Monday 4 June 2012

Sloper Training

So I decided to start training with slopers since I jarred my finger the other day by punching a hold.... yes... that's a good story....

Anyway, my university has pretty neat-o bouldering walls and I quite enjoy the holds on them - they're pretty difficult problems in general and the yellows seem to be pretty tough - I have a tough time doing any of them (having said that I'm not super great anyway). 

So since it hurt a little bit to crimp, I decided that my project when I'm bouldering at uni would be this sloper puzzle I decided to just junk together myself. The green climb (all slopers) only has four or five moves, but it's too difficult; and the red is out of my reach, so I thought if I combined a few of the moves on these climbs it'd be pretty awesome. Videos to come soon.

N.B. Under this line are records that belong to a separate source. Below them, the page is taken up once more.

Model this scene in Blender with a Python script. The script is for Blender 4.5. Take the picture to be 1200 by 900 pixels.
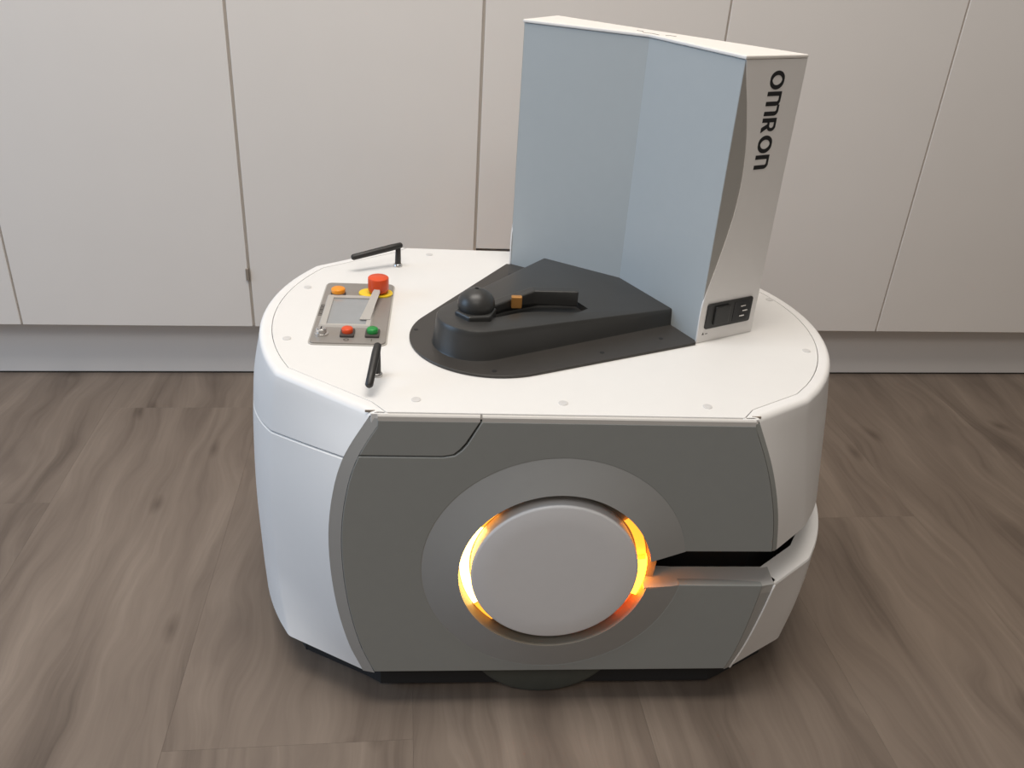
import bpy, bmesh, math, random
from mathutils import Vector, Matrix
from mathutils.geometry import tessellate_polygon

for _o in list(bpy.data.objects):
    bpy.data.objects.remove(_o, do_unlink=True)
scene = bpy.context.scene
COL = scene.collection
PI = math.pi
H0 = 0.045            # height of the robot's own zero above the floor
DECK = 0.383          # deck height in the robot's frame

# ------------------------------------------------------------------ camera
def make_camera():
    loc = Vector((-0.13513, -1.01869, 0.83491 + H0))
    yaw, pitch, roll = 0.0976029, 0.4939454, 0.0659543
    f = Vector((math.sin(yaw) * math.cos(pitch), math.cos(yaw) * math.cos(pitch), -math.sin(pitch)))
    r = Vector((math.cos(yaw), -math.sin(yaw), 0))
    u = r.cross(f)
    c, s = math.cos(roll), math.sin(roll)
    r2 = c * r + s * u
    u2 = -s * r + c * u
    cam = bpy.data.cameras.new('camera')
    cam.sensor_fit = 'HORIZONTAL'
    cam.sensor_width = 36.0
    cam.lens = 36.0 * 1007.09 / 1200.0
    cam.clip_start = 0.02
    o = bpy.data.objects.new('camera', cam)
    m = Matrix((r2, u2, -f)).transposed().to_4x4()
    m.translation = loc
    o.matrix_world = m
    COL.objects.link(o)
    scene.camera = o
make_camera()

# ------------------------------------------------------------------ world and light
world = bpy.data.worlds.new('world')
scene.world = world
world.use_nodes = True
bg = world.node_tree.nodes['Background']
bg.inputs[0].default_value = (1.0, 0.93, 0.86, 1)
bg.inputs[1].default_value = 0.175

def area(name, loc, target, sx, sy, power, color):
    l = bpy.data.lights.new(name, 'AREA')
    l.shape = 'RECTANGLE'
    l.size, l.size_y = sx, sy
    l.energy = power
    l.color = color
    o = bpy.data.objects.new(name, l)
    o.location = loc
    o.rotation_euler = (Vector(target) - Vector(loc)).to_track_quat('-Z', 'Y').to_euler()
    COL.objects.link(o)
    return o
area('ceiling_lamp', (-0.35, -0.35, 2.7), (-0.35, -0.35, 0), 1.8, 0.9, 49, (1.0, 0.94, 0.87))
area('ceiling_lamp', (-0.35, -2.3, 2.7), (-0.35, -2.3, 0), 1.8, 0.9, 25, (1.0, 0.94, 0.87))  # unseen lamp behind the camera, added as front fill
area('window_daylight', (-3.2, -0.5, 1.3), (0, 0.0, 0.35), 1.8, 1.6, 46, (0.47, 0.70, 1.0))

scene.view_settings.view_transform = 'Standard'
scene.view_settings.look = 'None'
scene.view_settings.exposure = 0.0
scene.view_settings.gamma = 1.0
scene.view_settings.use_curve_mapping = False

# ------------------------------------------------------------------ materials
def lin(c):
    return tuple((x / 12.92 if x <= 0.04045 else ((x + 0.055) / 1.055) ** 2.4) for x in c)

def mat(name, col, rough=0.5, metal=0.0, noise=0.03, nscale=60.0, bump=0.0, bscale=400.0, spec=0.5, coat=0.0):
    """plain surface with a faint procedural mottling (col is linear albedo)"""
    m = bpy.data.materials.new(name)
    m.use_nodes = True
    nt = m.node_tree
    b = nt.nodes['Principled BSDF']
    b.inputs['Roughness'].default_value = rough
    b.inputs['Metallic'].default_value = metal
    b.inputs['Specular IOR Level'].default_value = spec
    b.inputs['Coat Weight'].default_value = coat
    tc = nt.nodes.new('ShaderNodeTexCoord')
    n = nt.nodes.new('ShaderNodeTexNoise')
    n.inputs['Scale'].default_value = nscale
    n.inputs['Detail'].default_value = 4
    nt.links.new(tc.outputs['Object'], n.inputs['Vector'])
    mx = nt.nodes.new('ShaderNodeMix')
    mx.data_type = 'RGBA'
    mx.inputs[6].default_value = (*[max(0, x * (1 - noise)) for x in col], 1)
    mx.inputs[7].default_value = (*[min(1, x * (1 + noise)) for x in col], 1)
    nt.links.new(n.outputs['Fac'], mx.inputs[0])
    nt.links.new(mx.outputs[2], b.inputs['Base Color'])
    if bump > 0:
        n2 = nt.nodes.new('ShaderNodeTexNoise')
        n2.inputs['Scale'].default_value = bscale
        nt.links.new(tc.outputs['Object'], n2.inputs['Vector'])
        bp = nt.nodes.new('ShaderNodeBump')
        bp.inputs['Strength'].default_value = bump
        bp.inputs['Distance'].default_value = 0.001
        nt.links.new(n2.outputs['Fac'], bp.inputs['Height'])
        nt.links.new(bp.outputs['Normal'], b.inputs['Normal'])
    return m

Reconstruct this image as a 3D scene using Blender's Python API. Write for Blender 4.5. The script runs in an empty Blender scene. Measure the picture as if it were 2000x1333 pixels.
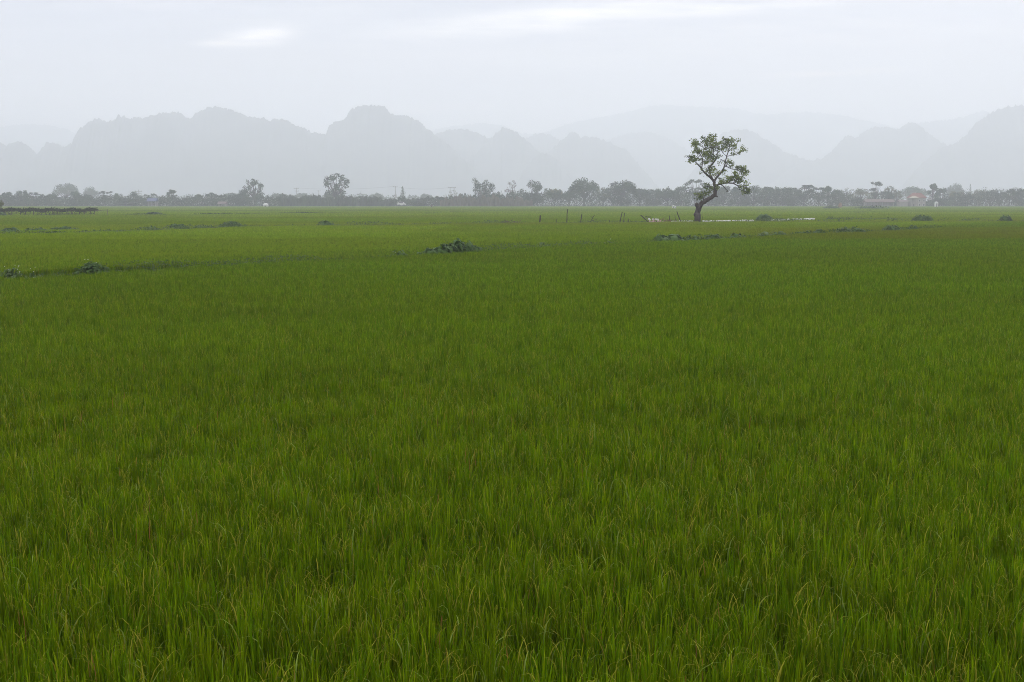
import bpy, math, random
import numpy as np
from mathutils import Vector
R = math.radians
SC = bpy.context.scene
COL = SC.collection

# ------------------------------------------------------------------ camera
CAMZ = 3.1                       # eye height above the mud; rice canopy is about 0.9 m
F = 2000.0                       # focal length in photo pixels (photo is 2000 wide)
PITCH = math.atan((666.5 - 396.0) / F)
cd = bpy.data.cameras.new('camera'); cam = bpy.data.objects.new('camera', cd); COL.objects.link(cam)
cd.sensor_width = 36.0; cd.lens = 36.0; cd.clip_start = 0.1; cd.clip_end = 30000
cam.location = (0, 0, CAMZ); cam.rotation_euler = (math.pi/2 - PITCH, 0, 0)
SC.camera = cam

def ray(px, py):
    u = (px - 1000) / F; v = (666.5 - py) / F
    return Vector((u, math.cos(PITCH) + v*math.sin(PITCH), -math.sin(PITCH) + v*math.cos(PITCH)))
def P(px, py, Y):
    d = ray(px, py); k = Y / d.y
    return Vector((d.x*k, Y, CAMZ + d.z*k))

# ------------------------------------------------------------------ world + sun
SUN_EL, SUN_AZ = 38.0, 28.0      # degrees; azimuth to the right of the view direction
w = bpy.data.worlds.new("World"); SC.world = w; w.use_nodes = True
nt = w.node_tree; N = nt.nodes; L = nt.links; N.clear()
def nd(tree, typ, **kw):
    n = tree.nodes.new(typ)
    for k, v in kw.items(): setattr(n, k, v)
    return n
def math_n(tree, op, a, b=None, c=None, clamp=False):
    n = nd(tree, 'ShaderNodeMath', operation=op); n.use_clamp = clamp
    for i, v in enumerate((a, b, c)):
        if v is None: continue
        if isinstance(v, (int, float)): n.inputs[i].default_value = v
        else: tree.links.new(v, n.inputs[i])
    return n.outputs[0]
def mixc(tree, fac, a, b):
    n = nd(tree, 'ShaderNodeMix', data_type='RGBA')
    for sock, v in ((n.inputs[0], fac), (n.inputs[6], a), (n.inputs[7], b)):
        if isinstance(v, (int, float)): sock.default_value = v
        elif isinstance(v, tuple): sock.default_value = v if len(v) == 4 else (*v, 1)
        else: tree.links.new(v, sock)
    return n.outputs[2]
out = nd(nt, 'ShaderNodeOutputWorld'); bg = nd(nt, 'ShaderNodeBackground'); bg.inputs[1].default_value = 0.1
L.new(bg.outputs[0], out.inputs[0])
sky = nd(nt, 'ShaderNodeTexSky', sky_type='NISHITA'); sky.sun_disc = False
sky.sun_elevation = R(SUN_EL); sky.sun_rotation = R(SUN_AZ); sky.dust_density = 3.0
tc = nd(nt, 'ShaderNodeTexCoord'); sp = nd(nt, 'ShaderNodeSeparateXYZ'); L.new(tc.outputs['Generated'], sp.inputs[0])
X, Yy, Z = sp.outputs
el = math_n(nt, 'MAXIMUM', Z, 0.0)
# overcast deck: warm pale horizon -> cool pale blue-grey -> brighter overhead  (values x10, background strength 0.1)
ramp = nd(nt, 'ShaderNodeValToRGB'); L.new(el, ramp.inputs[0])
cr = ramp.color_ramp; cr.interpolation = 'EASE'
stops = [(0.0, (.50,.40,.34)), (0.07, (.475,.39,.345)), (0.12, (.315,.285,.295)), (0.165, (.22,.226,.28)), (0.21, (.17,.187,.258)), (0.5, (.66,.67,.69)), (1.0, (.94,.95,.95))]
cr.elements[0].position = 0; cr.elements[1].position = 1
for p_, c_ in stops[1:-1]: cr.elements.new(p_)
for e_, (p_, c_) in zip(cr.elements, stops): e_.position = p_; e_.color = (*c_, 1)
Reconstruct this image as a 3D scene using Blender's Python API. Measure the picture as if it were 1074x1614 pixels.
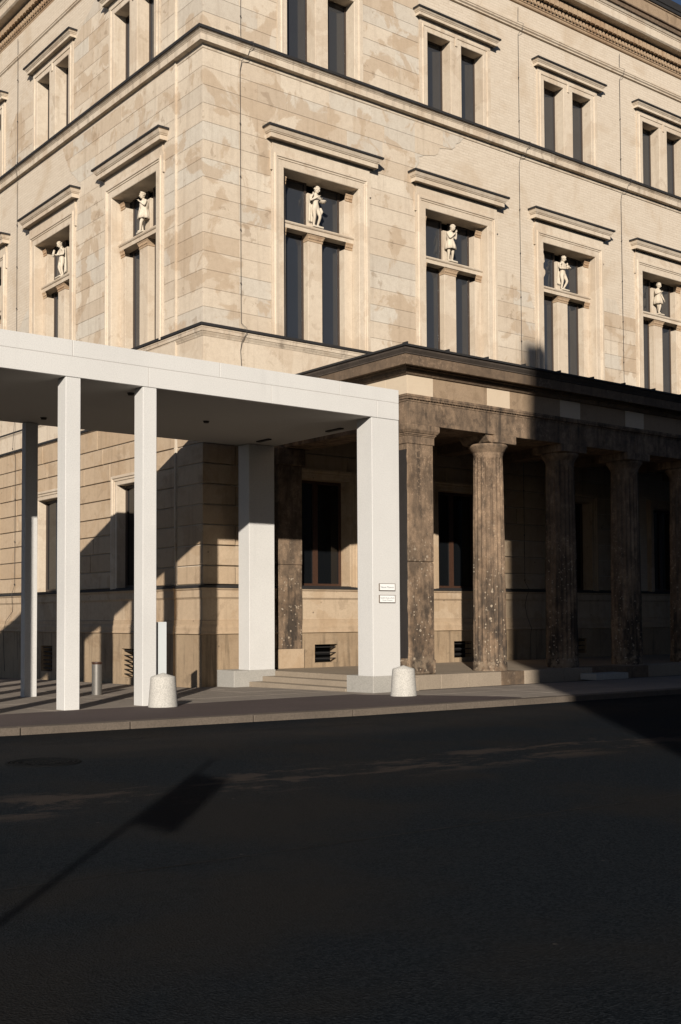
import bpy, math, random
from mathutils import Vector, Matrix
R = math.radians
random.seed(7)
sc = bpy.context.scene
for o in list(bpy.data.objects): bpy.data.objects.remove(o)
COL = sc.collection

# ------------------------------------------------------------------ camera
cam = bpy.data.cameras.new('camera'); camo = bpy.data.objects.new('camera', cam); COL.objects.link(camo)
yaw, pitch, roll = 0.66654, 0.04075, -0.0053
fw = Vector((math.sin(yaw)*math.cos(pitch), math.cos(yaw)*math.cos(pitch), math.sin(pitch)))
rt = Vector((math.cos(yaw), -math.sin(yaw), 0)); up = rt.cross(fw)
c_, s_ = math.cos(roll), math.sin(roll)
r2, u2 = c_*rt + s_*up, -s_*rt + c_*up
M = Matrix((r2, u2, -fw)).transposed().to_4x4(); M.translation = Vector((-14.7311, -24.0915, 1.65))
camo.matrix_world = M
cam.sensor_fit = 'HORIZONTAL'; cam.sensor_width = 24.0; cam.lens = 1833.65*24/1074
cam.shift_y = (898.655-807)/1074; cam.clip_end = 3000; cam.clip_start = 0.1
sc.camera = camo
# ------------------------------------------------------------------ light
EL = math.atan2(0.417, math.hypot(0.87, 1.0))
w = bpy.data.worlds.new('World'); sc.world = w; w.use_nodes = True
nt = w.node_tree; bg = nt.nodes['Background']
sky = nt.nodes.new('ShaderNodeTexSky'); sky.sky_type = 'NISHITA'; sky.sun_disc = False
sky.sun_elevation = EL; sky.sun_rotation = R(221.0); sky.air_density = 0.5; sky.dust_density = 0.4; sky.altitude = 600
nt.links.new(sky.outputs[0], bg.inputs[0]); bg.inputs[1].default_value = 0.058
sun = bpy.data.lights.new('sun', 'SUN'); sun.energy = 5.0; sun.angle = R(0.53); sun.color = (1.0, 0.93, 0.84)
suno = bpy.data.objects.new('sun', sun); COL.objects.link(suno)
suno.rotation_euler = Vector((0.87, 1.0, -0.417)).to_track_quat('-Z', 'Y').to_euler()
suno.location = (-40, -50, 40)
sc.view_settings.view_transform = 'Standard'; sc.view_settings.look = 'None'
sc.view_settings.exposure = 0.20; sc.view_settings.gamma = 1.0
sc.view_settings.use_curve_mapping = False
sc.render.engine = 'CYCLES'; sc.cycles.diffuse_bounces = 1; sc.cycles.max_bounces = 6

# ------------------------------------------------------------------ materials
def newmat(name):
    m = bpy.data.materials.new(name); m.use_nodes = True
    n = m.node_tree.nodes; l = m.node_tree.links
    return m, n, l, n['Principled BSDF']
def nd(n, t, **kw):
    x = n.new(t)
    for k, v in kw.items():
        if hasattr(x, k): setattr(x, k, v)
    return x
def pos(n, l, sx=1, sy=1, sz=1):
    g = n.new('ShaderNodeNewGeometry'); mp = n.new('ShaderNodeMapping')
    mp.inputs['Scale'].default_value = (sx, sy, sz); l.new(g.outputs['Position'], mp.inputs['Vector'])
    return mp.outputs['Vector']
def noise(n, l, vec, scale, detail=4, rough=.55, dist=0):
    x = n.new('ShaderNodeTexNoise'); x.inputs['Scale'].default_value = scale; x.inputs['Detail'].default_value = detail
    x.inputs['Roughness'].default_value = rough; x.inputs['Distortion'].default_value = dist
    l.new(vec, x.inputs['Vector']); return x.outputs['Fac']
def ramp(n, l, fac, a, b, ca=0, cb=1):
    x = n.new('ShaderNodeMapRange'); x.inputs['From Min'].default_value = a; x.inputs['From Max'].default_value = b
    x.inputs['To Min'].default_value = ca; x.inputs['To Max'].default_value = cb; x.interpolation_type = 'SMOOTHSTEP'
    l.new(fac, x.inputs['Value']); return x.outputs['Result']
def mix(n, l, fac, a, b, mode='MIX'):
    x = n.new('ShaderNodeMix'); x.data_type = 'RGBA'; x.blend_type = mode
    for s, v in ((x.inputs['Factor'], fac), (x.inputs[6], a), (x.inputs[7], b)):
        if isinstance(v, (int, float)): s.default_value = v
        elif isinstance(v, tuple): s.default_value = (*v, 1)
        else: l.new(v, s)
    return x.outputs[2]
def math_(n, l, op, a, b):
    x = n.new('ShaderNodeMath'); x.operation = op
    for s, v in ((x.inputs[0], a), (x.inputs[1], b)):
        if isinstance(v, (int, float)): s.default_value = v
        else: l.new(v, s)
    return x.outputs[0]
def bump(n, l, b, h, st, dist=.02):
    x = n.new('ShaderNodeBump'); x.inputs['Strength'].default_value = st; x.inputs['Distance'].default_value = dist
    l.new(h, x.inputs['Height']); l.new(x.outputs[0], b.inputs['Normal'])
def objrand(n):
    return n.new('ShaderNodeObjectInfo').outputs['Random']

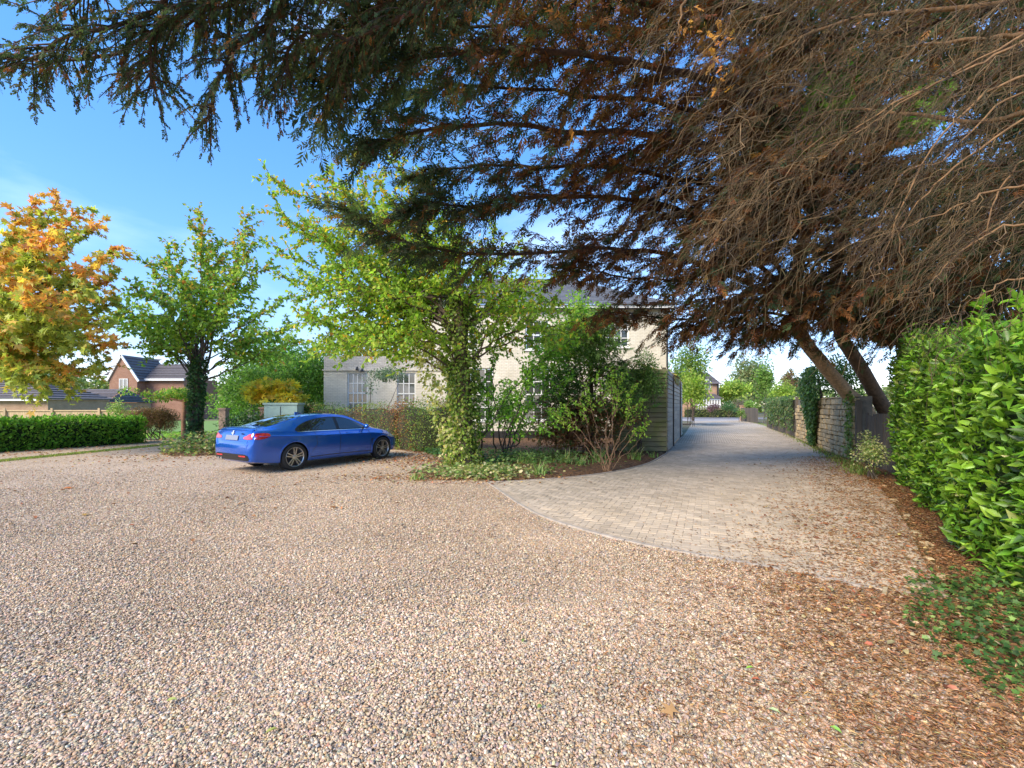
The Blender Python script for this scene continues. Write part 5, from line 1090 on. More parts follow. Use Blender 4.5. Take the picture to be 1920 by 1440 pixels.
bush('green_shrub', 'small green shrub against the white wall right of the ivy trunk', (-.2,15.5,0), (-.2,15.5,1.3), (.8,.6,1.2), 20, 1900, .10, [(.14,.28,.04),(.19,.34,.05)], stems=4)
# ivy and strap leaved clumps on the bed
def groundcover(name, label, n, cxy, sxy, leaf, pal, T=T_IVY, hmax=.14):
    X = RNG.normal(cxy[0], sxy[0], n); Y = RNG.normal(cxy[1], sxy[1], n); k = in_poly(X, Y, BED1) | in_poly(X, Y, BED2); X, Y = X[k], Y[k]; n = len(X)
    Z = .03 + RNG.random(n)**1.6*hmax; D = RNG.normal(0, 1, (n, 3)); D[:, 2] *= .3; L_ = leaf*RNG.uniform(.6, 1.3, n)
    V, F, C = scatter(T, np.stack([X, Y, Z], 1), D, RNG.normal(0, .45, (n, 3))+np.array([0, -.2, 1]), L_, L_*.9, pick(pal, n, None, .22)); tag(link(name, mesh_np(name, V, F, M_LEAF, C)), label, 'ivy', kind='stuff')
groundcover('variegated_ivy', 'cream edged ivy spreading round the foot of the ivy trunk', 2600, (-.75,10.5), (.75,.6), .07, [(.30,.32,.12),(.42,.40,.22),(.15,.22,.06),(.09,.15,.04)])
groundcover('bed_ivy', 'green ivy carpeting the bed beneath the white wall', 2600, (.2,12.8), (1.1,.8), .075, [(.10,.18,.05),(.07,.13,.04),(.15,.22,.07)], hmax=.3)
groundcover('hedge_foot_ivy', 'low ivy along the foot of the russet hedge', 1400, (-2.6,14.9), (.8,.35), .08, [(.08,.16,.05),(.06,.12,.04)])
groundcover('tail_bed_ivy', 'leafy ground cover round the cherry trunk behind the car', 2600, (-10.5,15.6), (.95,.9), .10, [(.14,.22,.06),(.2,.27,.08),(.34,.33,.16),(.09,.15,.04),(.3,.2,.1)], hmax=.65, T=T_DIA)
def strap_clump(px, py, n, h, k):
    b = GP(px, py); t = thing('strap_leaf_clump', SL[k], 'plant', b, group='strap leaved clumps in the bed'); mb = MB()
    for i in range(n):
        a = RNG.uniform(0, 6.283); L_ = h*RNG.uniform(.6, 1.2); o = Vector((RNG.normal(0, .10), RNG.normal(0, .07), 0)); d = Vector((math.cos(a), math.sin(a), 0)); s = Vector((-d.y, d.x, 0)); wv = .016; V = []
        for u in (0, .35, .7, 1): p = o + d*L_*.55*u*u + Vector((0, 0, L_*(u-.42*u*u*RNG.uniform(.6, 1.5)))); ww = wv*(1-u*.85); V += [p+s*ww, p-s*ww]
        mb.add(V, [(0,1,3,2),(2,3,5,4),(4,5,7,6)], pick([(.16,.27,.07),(.22,.32,.1),(.30,.30,.14)], 1, None, .2)[0])
    part('blades', mb, M_LEAF, t, kind='stuff')
SL = ['grassy clump at the front of the bed nearest the ivy trunk', 'arching strap leaved clump left of the bare stemmed shrub', 'pale strap leaved clump just left of the bare stems', 'strap leaved clump right of the bare stems below the fence', 'tiny strap leaved tuft near the fence corner', 'broad leaved tuft at the left front tip of the bed', 'grassy clump behind the front ivy under the white wall', 'thin strap leaved clump between the two arching ones']
for k, (px, py, n, h) in enumerate(((1012,892,34,.5),(1062,872,40,.6),(1120,870,40,.6),(1190,864,40,.55),(1225,858,16,.35),(782,900,26,.25),(985,872,36,.55),(1092,874,26,.5))): strap_clump(px, py, n, h, k)

# ------------------------------------------------------------------ planting behind the car
bush('fig_shrub', 'yellow leaved fig like shrub above the car roof', (-9.6,19.6,0), (-10.2,19.3,2.1), (1.7,.7,.8), 22, 560, .24, [(.58,.46,.04),(.62,.52,.07),(.36,.38,.06),(.5,.34,.05)], T=T_MAPLE, wid=.95, stems=7, cl=.34, stem_tint=(2.2,1.9,1.6))
bush('evergreen_shrub', 'tall dark evergreen beside the left corner of the white house', (-9.9,23.5,0), (-9.9,23.2,2.6), (1.7,1.2,2.5), 36, 5200, .15, [(.08,.17,.03),(.12,.23,.04),(.05,.11,.02)], stems=4, cat='tree')
bush('evergreen_shrub', 'dark leafy shrub between the two cherry trees behind the car', (-12.2,23,0), (-12.4,22.8,2.0), (2.4,1.2,2.2), 40, 6000, .15, [(.07,.14,.03),(.11,.20,.04),(.15,.25,.05)], stems=4, cat='shrub')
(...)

Anyway - two photos; the original photo of the bouldering wall, and another one which I drew my route out :D I should've probably added that I'm trying to use only the footholds of that colour but it's outright impossible, and the videos will show that I'm already pretty pumped by the time I got round to it. Also a small note, the wall's inclined by about 10 degrees so it's not the easiest thing in the world.

Loads of fun nonetheless.

Original Photo of the Bouldering Wall

Route added on this one; start L on green, R on the orange next to it. L goes to the yellow, both hands on yellow, push feet up and then attempt to get onto next orange, then the one above.

Yeah baby <3 hahahaha I obviously suck at them, and I hope to get better at this before they modify the wall.